The Getty Research Institute (GRI) in Los Angeles has acquired a two-part collection of drawings and sketches by visionary architect Lebbeus Woods (1940-2012).

The GRI’s architectural holdings are especially strong in 20th-century avant-garde architects such as Lebbeus Woods.
Woods passed away in 2012, and this two-part collection of drawings and sketches represents a powerful postwar critique of architecture and a radical reimagining of the urban environment.

After a long career as a radical, inventive architectural designer, the materials will provide scholars and researchers valuable insight on a theoretical architect known for detailed renderings that serve as striking statements of his philosophy.

The GRI has acquired 46 drawings for Lebbeus Woods's A-City and 4 Cities and Beyond projects (ca. 1982–1997) establish a distopian vision for an alternate world.

Though fragmentary, each drawing with its beguiling pen and ink as well as their color pencil visions, put on display the totality of Woods’s urbanistic fantasies, constituting a conceptual masterplan for the projects' development.

In addition, the Getty Research Institution has recently received a donation of 6 more drawings belonging to the series A-City, making the series complete.

A 30-page sketchbook that Woods kept during one of his many visits to Los Angeles illustrates both the architect's working process and, through handwritten notes, his various lines of thinking on the city and on the production of cinema-stage representations.

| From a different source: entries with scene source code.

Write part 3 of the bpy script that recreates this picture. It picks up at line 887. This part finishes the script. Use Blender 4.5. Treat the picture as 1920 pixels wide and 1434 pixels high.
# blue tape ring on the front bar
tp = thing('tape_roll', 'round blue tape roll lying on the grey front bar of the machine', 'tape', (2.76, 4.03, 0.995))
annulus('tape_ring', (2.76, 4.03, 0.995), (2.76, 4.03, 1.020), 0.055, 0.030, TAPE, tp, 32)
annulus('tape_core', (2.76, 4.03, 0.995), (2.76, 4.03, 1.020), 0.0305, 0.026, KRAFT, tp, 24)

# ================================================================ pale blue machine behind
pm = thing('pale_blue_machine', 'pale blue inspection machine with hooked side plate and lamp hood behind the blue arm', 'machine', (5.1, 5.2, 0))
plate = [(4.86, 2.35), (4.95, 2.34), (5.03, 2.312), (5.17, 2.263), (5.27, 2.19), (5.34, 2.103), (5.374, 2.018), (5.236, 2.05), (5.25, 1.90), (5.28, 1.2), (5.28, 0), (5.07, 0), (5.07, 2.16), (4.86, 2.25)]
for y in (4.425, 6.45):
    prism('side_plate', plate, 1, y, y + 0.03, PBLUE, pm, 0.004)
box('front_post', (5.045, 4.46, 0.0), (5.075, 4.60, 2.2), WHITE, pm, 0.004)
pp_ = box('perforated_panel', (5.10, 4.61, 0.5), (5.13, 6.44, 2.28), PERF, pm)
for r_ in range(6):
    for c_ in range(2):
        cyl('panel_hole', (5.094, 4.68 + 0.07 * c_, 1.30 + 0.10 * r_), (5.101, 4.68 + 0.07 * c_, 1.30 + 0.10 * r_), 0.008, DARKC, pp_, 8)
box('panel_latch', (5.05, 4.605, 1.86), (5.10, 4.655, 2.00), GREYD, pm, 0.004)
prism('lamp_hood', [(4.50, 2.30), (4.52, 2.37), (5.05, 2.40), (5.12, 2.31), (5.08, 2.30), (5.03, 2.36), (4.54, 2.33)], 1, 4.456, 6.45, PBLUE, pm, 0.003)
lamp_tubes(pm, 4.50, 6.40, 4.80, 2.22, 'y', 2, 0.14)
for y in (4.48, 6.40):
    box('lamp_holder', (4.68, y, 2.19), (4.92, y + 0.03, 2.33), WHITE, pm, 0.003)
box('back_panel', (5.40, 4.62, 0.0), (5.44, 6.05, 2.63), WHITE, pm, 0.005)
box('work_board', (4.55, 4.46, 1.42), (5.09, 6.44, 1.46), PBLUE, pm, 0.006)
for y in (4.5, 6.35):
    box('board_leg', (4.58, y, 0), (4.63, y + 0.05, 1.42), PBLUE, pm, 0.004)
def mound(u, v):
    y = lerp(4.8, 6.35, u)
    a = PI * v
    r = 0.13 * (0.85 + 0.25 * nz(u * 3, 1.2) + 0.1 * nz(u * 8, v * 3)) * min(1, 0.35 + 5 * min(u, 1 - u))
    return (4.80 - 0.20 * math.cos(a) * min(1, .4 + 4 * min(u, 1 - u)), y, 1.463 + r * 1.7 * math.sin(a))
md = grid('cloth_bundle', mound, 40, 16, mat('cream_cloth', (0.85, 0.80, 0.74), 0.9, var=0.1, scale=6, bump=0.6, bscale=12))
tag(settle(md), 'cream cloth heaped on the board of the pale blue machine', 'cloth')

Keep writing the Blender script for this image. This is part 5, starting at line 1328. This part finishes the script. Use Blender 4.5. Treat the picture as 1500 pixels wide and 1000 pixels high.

With these acquisitions, the Getty Research Institute is the largest repository for Lebbeus Woods’ theoretical thinking.

Both the collections of drawings and the sketchbook are complemented by two significant holdings already in the GRI’s special collections: Lebbeus Woods Drawings for the Berlin Free Zone Project (1990) and Lebbeus Woods Journals, 1988–1997.

Lebbeus Woods was born in Lansing, Michigan, in 1940. The son of an accomplished military engineer, Woods studied at the Purdue University School of Engineering (1958–60) and the University of Illinois School of Architecture (1960–64). He worked with Kevin Roche at Eero Saarinen and Associates before turning decisively (1964–68), in the mid-1970s, to independent, conceptual work staged through drawings, models, and installations.

He co-founded the Research Institute for Experimental Architecture and is a Professor of Architecture at the Cooper Union, where taught until his death in 2012, as well as a lecturer at the European Graduate School. The author of many books and subject of many exhibitions worldwide, his writings and drawings have inspired architects, film directors, story-writers, and dreamers of all kinds.

Woodsʼ drawings are held in numerous public collections, including the Museum of Modern Art, New York; the Cooper-Hewitt National Design Museum; the Whitney Museum of American Art; the San Francisco Museum of Modern Art; the Carnegie Museum of Modern Art; the Getty Research Institute; and the Museum für angewandte Kunst (MAK), Vienna.

Woods's projects and writing can also be explored in the archives of his blog at lebbeuswoods.wordpress.com.